[Directive] Print the lines of the data, starting with the first, up to and including the line where "S.camera = cam" appears.

#### Collected data

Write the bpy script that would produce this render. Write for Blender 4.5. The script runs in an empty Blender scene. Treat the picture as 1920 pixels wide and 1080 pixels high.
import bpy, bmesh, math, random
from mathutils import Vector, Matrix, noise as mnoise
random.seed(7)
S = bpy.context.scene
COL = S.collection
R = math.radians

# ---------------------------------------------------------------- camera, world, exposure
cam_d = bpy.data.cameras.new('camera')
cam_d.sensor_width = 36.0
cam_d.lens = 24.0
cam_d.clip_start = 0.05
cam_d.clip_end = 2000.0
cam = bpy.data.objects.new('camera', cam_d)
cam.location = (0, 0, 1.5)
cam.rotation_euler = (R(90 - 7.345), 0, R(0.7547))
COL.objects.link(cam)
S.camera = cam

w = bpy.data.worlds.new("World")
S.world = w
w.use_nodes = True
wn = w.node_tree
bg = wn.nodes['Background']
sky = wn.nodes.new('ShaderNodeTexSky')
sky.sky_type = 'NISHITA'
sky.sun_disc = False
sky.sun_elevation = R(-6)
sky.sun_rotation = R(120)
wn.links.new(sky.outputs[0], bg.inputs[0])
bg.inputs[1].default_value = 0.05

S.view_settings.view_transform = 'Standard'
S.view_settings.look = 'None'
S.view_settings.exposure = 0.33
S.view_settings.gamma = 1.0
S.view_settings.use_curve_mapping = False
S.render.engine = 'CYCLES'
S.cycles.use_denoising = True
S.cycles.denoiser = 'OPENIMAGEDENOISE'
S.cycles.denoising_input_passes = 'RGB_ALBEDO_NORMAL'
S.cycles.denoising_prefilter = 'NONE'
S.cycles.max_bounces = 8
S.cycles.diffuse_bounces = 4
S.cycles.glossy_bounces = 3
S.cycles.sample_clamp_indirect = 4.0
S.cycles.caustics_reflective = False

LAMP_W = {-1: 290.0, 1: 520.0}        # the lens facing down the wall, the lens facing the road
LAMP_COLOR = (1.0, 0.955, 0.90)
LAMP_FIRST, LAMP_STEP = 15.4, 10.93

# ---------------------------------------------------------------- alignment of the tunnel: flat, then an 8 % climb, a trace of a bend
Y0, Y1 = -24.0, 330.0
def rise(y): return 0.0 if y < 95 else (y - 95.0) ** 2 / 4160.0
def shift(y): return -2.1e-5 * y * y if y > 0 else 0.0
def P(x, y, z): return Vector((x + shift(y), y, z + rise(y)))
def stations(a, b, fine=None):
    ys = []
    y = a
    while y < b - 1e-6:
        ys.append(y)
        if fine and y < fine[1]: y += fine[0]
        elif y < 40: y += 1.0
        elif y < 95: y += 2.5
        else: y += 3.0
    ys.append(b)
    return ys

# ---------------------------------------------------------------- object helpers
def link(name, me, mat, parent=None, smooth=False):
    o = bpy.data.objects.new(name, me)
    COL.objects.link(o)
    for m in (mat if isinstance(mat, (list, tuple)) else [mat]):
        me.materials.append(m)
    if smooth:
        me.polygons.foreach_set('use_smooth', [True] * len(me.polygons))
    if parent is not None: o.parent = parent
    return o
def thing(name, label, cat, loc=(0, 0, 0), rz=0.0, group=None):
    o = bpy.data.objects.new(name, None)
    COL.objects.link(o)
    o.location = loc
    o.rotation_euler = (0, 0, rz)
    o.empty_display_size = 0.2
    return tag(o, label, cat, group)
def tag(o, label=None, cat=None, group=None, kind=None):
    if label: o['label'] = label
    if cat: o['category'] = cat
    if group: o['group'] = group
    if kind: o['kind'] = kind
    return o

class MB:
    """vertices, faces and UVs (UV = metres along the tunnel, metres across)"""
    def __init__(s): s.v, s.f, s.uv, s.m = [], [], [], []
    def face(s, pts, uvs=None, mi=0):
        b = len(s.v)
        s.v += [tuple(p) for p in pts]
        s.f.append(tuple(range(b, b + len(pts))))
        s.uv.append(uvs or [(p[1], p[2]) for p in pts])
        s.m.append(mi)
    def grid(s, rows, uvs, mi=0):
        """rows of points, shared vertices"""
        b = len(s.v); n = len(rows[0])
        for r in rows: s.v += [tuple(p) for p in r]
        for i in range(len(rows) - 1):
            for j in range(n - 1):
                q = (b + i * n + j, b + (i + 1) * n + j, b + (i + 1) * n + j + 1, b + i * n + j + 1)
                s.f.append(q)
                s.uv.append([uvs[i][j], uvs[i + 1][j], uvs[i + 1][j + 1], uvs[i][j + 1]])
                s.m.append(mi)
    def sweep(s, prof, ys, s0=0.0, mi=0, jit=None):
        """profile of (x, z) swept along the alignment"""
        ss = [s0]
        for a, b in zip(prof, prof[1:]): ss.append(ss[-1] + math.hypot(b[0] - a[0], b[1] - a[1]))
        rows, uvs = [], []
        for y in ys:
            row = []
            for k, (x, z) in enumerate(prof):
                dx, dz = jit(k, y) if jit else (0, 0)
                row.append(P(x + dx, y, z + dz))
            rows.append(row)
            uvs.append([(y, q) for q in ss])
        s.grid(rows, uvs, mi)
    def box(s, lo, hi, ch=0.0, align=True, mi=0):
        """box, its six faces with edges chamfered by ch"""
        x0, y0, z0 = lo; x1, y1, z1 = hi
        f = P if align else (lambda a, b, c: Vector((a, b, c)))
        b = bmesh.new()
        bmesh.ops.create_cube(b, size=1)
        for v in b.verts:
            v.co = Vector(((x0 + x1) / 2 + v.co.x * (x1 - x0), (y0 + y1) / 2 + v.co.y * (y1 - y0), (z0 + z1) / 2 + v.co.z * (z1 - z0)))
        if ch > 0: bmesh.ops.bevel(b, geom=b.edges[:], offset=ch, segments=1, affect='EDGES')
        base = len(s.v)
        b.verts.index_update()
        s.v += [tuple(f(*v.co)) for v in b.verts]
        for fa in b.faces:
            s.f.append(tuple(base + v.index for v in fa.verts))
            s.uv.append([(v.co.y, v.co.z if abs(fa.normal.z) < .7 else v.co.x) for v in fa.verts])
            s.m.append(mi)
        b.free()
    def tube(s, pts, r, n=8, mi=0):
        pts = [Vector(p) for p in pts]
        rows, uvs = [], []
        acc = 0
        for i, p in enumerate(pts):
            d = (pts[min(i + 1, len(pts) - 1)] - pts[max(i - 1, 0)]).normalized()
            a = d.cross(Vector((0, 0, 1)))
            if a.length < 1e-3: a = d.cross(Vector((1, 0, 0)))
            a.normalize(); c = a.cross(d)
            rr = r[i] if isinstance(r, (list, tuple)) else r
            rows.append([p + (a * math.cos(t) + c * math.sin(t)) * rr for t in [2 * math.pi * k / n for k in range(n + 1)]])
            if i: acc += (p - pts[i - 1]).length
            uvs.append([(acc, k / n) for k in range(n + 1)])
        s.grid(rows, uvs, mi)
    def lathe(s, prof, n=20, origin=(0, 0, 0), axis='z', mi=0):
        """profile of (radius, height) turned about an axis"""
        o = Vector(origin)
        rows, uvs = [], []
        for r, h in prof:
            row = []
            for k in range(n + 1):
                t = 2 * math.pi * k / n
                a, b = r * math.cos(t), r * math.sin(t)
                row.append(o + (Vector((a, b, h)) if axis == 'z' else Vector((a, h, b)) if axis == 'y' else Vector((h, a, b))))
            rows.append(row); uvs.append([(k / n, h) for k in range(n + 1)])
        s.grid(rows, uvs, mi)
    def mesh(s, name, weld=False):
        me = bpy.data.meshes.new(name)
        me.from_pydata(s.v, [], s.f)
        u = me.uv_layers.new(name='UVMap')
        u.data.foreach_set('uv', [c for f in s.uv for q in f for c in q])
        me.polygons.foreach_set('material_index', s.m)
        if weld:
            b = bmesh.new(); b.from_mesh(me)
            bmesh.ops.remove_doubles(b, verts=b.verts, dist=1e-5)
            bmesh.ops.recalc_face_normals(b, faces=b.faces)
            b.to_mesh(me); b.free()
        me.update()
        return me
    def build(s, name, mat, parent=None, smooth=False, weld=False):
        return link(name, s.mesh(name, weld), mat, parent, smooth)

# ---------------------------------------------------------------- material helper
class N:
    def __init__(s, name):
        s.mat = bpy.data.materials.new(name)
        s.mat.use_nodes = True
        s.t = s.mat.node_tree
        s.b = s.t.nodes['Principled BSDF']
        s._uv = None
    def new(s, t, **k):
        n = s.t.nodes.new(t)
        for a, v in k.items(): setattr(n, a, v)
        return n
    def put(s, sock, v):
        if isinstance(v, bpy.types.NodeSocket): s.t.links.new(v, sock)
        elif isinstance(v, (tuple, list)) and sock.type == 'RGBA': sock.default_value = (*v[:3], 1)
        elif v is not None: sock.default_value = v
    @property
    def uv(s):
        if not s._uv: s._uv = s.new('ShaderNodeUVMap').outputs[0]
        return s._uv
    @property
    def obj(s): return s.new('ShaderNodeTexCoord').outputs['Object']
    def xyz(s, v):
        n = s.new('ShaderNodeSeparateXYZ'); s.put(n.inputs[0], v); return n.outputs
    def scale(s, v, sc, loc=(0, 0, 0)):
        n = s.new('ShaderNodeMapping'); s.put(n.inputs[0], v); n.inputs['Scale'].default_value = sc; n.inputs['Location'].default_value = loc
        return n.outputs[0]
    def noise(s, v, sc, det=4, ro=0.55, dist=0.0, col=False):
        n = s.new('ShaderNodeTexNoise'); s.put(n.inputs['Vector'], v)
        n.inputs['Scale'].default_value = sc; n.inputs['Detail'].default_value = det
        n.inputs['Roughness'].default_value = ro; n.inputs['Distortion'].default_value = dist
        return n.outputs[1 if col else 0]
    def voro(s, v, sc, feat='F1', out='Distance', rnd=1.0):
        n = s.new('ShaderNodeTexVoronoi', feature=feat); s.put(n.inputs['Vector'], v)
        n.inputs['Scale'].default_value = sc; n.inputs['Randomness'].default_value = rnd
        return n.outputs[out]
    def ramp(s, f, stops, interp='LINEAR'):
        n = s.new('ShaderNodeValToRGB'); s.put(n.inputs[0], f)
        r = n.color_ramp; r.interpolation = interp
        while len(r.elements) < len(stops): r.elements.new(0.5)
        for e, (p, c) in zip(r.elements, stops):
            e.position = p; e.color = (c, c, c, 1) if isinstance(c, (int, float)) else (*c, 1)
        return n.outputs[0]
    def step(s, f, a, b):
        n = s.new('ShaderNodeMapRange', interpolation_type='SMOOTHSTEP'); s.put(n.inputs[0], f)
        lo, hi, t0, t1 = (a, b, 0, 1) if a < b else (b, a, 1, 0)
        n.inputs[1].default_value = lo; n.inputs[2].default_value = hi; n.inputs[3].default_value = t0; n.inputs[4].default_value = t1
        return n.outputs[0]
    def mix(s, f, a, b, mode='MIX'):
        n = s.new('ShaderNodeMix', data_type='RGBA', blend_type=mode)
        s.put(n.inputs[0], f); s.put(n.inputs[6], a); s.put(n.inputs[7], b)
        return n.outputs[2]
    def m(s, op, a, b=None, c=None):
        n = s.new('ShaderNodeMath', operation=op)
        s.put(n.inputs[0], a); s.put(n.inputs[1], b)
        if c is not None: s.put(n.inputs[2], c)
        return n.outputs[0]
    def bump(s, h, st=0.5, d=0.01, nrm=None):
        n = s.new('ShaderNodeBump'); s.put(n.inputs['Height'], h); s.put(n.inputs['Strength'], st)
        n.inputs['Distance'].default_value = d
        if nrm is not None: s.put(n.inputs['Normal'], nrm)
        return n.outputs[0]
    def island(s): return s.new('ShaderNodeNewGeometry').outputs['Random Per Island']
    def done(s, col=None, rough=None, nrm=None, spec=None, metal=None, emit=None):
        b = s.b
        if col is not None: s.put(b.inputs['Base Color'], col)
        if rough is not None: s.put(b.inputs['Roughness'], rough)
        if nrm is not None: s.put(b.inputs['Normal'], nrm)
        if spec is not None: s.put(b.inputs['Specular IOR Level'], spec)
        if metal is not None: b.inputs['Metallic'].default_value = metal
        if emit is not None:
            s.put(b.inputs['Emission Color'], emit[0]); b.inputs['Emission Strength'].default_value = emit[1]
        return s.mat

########

[Final result]
Write the bpy script that would produce this render. Write for Blender 4.5. The script runs in an empty Blender scene. Treat the picture as 1920 pixels wide and 1080 pixels high.
import bpy, bmesh, math, random
from mathutils import Vector, Matrix, noise as mnoise
random.seed(7)
S = bpy.context.scene
COL = S.collection
R = math.radians

# ---------------------------------------------------------------- camera, world, exposure
cam_d = bpy.data.cameras.new('camera')
cam_d.sensor_width = 36.0
cam_d.lens = 24.0
cam_d.clip_start = 0.05
cam_d.clip_end = 2000.0
cam = bpy.data.objects.new('camera', cam_d)
cam.location = (0, 0, 1.5)
cam.rotation_euler = (R(90 - 7.345), 0, R(0.7547))
COL.objects.link(cam)
S.camera = cam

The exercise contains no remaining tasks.